Zum Bruch sei es Mitte der 70er mit der Ölkrise gekommen. "Man versuchte, dem Crash mit dem Keynesianismus beizukommen, indem sich der Staat verschuldet und Arbeitsplätze schafft. Das funktionierte nicht, es kam zur Stagflation und zu einer massiven Delegitimierung des Staates. Die Chicago School gewann an Einfluss: Nicht zu viel Staat, die Wirtschaft soll sich ohne große Belastung durch Sozialleistungen entwickeln können. Der Washington-Konsens kam auf: Die, die sich nicht selber helfen, denen soll man auch nicht helfen." Es folgte eine Dominanzumkehr: "In der Nachkriegszeit hatte der Staat das Sagen, heute tun die Staaten das, was die Kapitalmärkte vorgeben."

Die Gründe für die Entwicklung seien auch in der Aufklärung zu finden. "In Kontinentaleuropa waren Freiheit, Gleichheit, Brüderlichkeit die neu gewonnenen Werte.
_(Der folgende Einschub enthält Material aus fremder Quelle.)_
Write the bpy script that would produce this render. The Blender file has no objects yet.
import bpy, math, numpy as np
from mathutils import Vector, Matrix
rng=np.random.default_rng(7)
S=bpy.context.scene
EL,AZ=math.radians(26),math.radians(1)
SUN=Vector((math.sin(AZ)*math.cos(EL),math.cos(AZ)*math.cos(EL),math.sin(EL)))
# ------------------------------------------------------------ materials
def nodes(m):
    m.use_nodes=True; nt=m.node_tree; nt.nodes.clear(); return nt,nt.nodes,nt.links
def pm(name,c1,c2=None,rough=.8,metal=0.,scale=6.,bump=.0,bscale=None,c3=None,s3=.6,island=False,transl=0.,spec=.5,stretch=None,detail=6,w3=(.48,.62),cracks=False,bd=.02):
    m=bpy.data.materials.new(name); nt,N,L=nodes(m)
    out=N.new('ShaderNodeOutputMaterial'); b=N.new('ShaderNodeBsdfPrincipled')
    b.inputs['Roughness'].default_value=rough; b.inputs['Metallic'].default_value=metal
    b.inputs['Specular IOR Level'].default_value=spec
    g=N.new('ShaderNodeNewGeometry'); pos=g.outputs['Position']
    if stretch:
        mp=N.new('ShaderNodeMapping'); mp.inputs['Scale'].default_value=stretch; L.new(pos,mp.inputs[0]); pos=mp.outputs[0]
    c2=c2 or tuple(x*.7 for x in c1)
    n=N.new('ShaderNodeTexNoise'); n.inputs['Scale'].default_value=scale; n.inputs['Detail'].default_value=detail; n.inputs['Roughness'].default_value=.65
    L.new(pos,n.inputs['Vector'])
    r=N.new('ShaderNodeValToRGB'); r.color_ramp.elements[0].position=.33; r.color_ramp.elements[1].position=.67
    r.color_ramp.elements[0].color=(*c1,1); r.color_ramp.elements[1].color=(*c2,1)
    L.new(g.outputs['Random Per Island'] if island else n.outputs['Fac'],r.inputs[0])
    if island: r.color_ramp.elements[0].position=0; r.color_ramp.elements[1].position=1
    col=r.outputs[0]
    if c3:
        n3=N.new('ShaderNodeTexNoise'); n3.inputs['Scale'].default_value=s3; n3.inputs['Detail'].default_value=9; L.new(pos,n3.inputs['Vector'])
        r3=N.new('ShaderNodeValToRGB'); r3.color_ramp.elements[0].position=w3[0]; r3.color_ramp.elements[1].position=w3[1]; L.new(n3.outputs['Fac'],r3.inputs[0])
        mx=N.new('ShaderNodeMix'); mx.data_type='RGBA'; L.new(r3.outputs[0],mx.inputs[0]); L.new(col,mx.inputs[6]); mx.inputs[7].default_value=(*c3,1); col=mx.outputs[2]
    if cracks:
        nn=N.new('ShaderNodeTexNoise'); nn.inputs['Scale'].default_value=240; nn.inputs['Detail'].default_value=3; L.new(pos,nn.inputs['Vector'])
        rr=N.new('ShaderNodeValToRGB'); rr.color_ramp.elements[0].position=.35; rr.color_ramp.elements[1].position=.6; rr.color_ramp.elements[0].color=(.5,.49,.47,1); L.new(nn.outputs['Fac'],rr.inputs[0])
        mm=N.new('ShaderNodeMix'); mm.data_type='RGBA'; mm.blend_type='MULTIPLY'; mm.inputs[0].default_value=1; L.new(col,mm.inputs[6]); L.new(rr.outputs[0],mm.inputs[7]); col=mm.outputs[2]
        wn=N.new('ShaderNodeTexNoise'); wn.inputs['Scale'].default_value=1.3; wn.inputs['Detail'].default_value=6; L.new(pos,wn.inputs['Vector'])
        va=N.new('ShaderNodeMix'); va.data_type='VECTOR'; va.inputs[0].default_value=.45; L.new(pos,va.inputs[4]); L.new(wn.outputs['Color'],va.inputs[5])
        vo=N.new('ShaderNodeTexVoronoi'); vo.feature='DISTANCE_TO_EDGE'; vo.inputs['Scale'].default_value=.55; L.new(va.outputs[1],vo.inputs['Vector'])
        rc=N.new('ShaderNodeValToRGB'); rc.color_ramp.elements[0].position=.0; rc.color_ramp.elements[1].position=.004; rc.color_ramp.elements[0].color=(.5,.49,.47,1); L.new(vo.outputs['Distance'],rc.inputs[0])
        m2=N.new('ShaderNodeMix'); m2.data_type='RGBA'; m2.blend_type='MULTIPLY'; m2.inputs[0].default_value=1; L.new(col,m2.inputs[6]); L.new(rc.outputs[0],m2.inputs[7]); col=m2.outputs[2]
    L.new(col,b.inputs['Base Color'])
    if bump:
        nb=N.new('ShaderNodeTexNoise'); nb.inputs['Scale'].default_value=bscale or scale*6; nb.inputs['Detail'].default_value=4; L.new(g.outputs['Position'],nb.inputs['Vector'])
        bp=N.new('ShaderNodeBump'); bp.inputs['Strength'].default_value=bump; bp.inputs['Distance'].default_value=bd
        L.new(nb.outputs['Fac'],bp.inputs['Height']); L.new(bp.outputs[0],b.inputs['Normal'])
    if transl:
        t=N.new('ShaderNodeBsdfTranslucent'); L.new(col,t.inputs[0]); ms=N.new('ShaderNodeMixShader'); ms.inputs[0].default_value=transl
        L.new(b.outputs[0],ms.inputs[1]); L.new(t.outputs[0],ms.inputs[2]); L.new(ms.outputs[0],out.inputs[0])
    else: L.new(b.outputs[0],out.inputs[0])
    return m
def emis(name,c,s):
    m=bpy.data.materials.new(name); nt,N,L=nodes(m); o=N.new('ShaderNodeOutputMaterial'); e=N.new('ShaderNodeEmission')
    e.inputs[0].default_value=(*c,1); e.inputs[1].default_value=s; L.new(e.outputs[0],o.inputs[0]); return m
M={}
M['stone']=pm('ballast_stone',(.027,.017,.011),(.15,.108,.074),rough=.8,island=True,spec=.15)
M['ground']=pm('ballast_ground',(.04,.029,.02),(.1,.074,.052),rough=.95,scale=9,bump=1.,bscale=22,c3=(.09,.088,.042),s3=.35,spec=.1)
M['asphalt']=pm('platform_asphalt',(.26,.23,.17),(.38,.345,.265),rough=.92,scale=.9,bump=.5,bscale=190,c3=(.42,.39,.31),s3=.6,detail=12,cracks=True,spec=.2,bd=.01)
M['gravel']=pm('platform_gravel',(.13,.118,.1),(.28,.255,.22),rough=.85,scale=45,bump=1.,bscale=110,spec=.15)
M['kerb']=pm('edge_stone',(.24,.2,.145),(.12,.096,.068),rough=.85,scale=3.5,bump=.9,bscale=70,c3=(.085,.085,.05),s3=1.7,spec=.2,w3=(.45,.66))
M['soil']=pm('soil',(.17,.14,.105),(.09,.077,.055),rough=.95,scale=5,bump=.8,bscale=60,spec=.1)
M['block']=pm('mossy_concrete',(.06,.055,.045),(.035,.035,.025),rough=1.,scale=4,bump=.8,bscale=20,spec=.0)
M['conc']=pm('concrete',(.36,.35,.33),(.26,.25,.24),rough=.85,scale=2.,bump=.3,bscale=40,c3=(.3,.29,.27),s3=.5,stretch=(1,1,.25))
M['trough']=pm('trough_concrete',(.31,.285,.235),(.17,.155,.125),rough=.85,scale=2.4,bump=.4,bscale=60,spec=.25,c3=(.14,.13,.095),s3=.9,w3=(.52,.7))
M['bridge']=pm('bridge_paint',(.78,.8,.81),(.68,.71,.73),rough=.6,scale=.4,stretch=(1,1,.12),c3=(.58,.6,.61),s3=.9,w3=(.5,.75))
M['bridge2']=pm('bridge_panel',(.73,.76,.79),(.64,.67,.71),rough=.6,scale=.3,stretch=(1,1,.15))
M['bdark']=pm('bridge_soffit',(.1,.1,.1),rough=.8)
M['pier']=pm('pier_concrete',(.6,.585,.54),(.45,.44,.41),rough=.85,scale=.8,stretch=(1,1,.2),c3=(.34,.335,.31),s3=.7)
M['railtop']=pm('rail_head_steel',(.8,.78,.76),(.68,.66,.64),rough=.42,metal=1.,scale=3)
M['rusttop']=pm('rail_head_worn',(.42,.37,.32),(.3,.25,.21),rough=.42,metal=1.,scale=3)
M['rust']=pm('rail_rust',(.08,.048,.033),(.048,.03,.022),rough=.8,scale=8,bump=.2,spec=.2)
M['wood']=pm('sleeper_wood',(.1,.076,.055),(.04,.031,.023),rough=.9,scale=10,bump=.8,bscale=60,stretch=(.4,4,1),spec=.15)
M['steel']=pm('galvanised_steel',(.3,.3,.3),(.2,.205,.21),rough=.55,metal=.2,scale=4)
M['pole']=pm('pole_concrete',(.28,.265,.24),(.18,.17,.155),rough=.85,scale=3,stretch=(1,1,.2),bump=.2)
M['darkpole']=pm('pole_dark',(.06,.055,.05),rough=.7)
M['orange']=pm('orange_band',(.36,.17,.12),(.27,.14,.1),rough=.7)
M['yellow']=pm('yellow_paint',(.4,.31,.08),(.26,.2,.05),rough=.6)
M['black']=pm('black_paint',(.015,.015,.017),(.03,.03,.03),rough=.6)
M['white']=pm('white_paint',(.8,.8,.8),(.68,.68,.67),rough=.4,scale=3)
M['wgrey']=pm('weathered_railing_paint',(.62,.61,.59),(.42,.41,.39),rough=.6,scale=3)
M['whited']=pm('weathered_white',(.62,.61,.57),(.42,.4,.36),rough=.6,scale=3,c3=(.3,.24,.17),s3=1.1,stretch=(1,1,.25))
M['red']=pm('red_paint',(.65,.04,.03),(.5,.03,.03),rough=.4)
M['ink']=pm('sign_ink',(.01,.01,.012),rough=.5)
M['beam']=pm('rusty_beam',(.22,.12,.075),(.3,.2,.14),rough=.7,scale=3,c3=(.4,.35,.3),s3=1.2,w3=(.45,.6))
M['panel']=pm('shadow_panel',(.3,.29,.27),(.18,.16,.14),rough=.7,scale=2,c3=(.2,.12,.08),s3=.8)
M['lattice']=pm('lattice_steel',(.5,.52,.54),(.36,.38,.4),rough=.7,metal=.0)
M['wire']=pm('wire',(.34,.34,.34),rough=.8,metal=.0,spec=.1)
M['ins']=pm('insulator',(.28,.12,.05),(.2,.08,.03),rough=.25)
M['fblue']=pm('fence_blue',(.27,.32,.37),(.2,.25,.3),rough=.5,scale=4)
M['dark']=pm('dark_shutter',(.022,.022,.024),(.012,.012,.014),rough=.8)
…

In Großbritannien kam noch die Befreiung des Marktes von Fürstenhöfen und anderen autoritären Strukturen dazu. 200 Jahre lang gab es eine Interessensharmonie der kontinentaleuropäischen und der angelsächsischen Aufklärung. 1990 ist diese auseinander gebrochen. Heute sind Markt und Demokratie Feinde. Und der Markt ist eindeutiger Sieger dieses Duells."

Um der Vorherrschaft des Marktes entgegenzusteuern, müssten die Kontinentaleuropäer auf ihren demokratischen Werten bestehen. "Aber es gibt Kräfte, die das verhindern wollen. Wenn Bush sagt, er wolle Demokratie in den Irak bringen, meint er auch, er wolle Exxon und Halliburton in den Irak bringen."

Zwei Punkte seien wichtig, um aus der Krise der Demokratie herauszukommen. "Erstens, globale Regeln setzen. Denn die Strategie des Marktes ist es, diejenigen Plätze aufzusuchen, in denen die Regeln nicht gelten. Schon Hayek sagte: Die Demokratie ist ökonomisch ineffizient. Wir brauchen globale Regeln zum Schutz von Kindern, Menschenrechten, Umwelt, Mitbestimmung." Zweitens brauche es einen Schulterschluss zwischen Zivilgesellschaft und Demokratie. "Es muss in der Gesellschaft Kräfte geben, die sich für edle Motive einsetzen."

Weizsäckers Fazit: "Jeremy Rifkin hat ein Buch geschrieben: ,Der europäische Traum'. Er vermisst in Amerika Werte wie Frieden, regionale Solidarität, ökologische Nachhaltigkeit. Wir sollten uns darauf besinnen, dass das unsere Stärken sind, statt uns immer mehr an die Chicago-Schule anpassen zu wollen."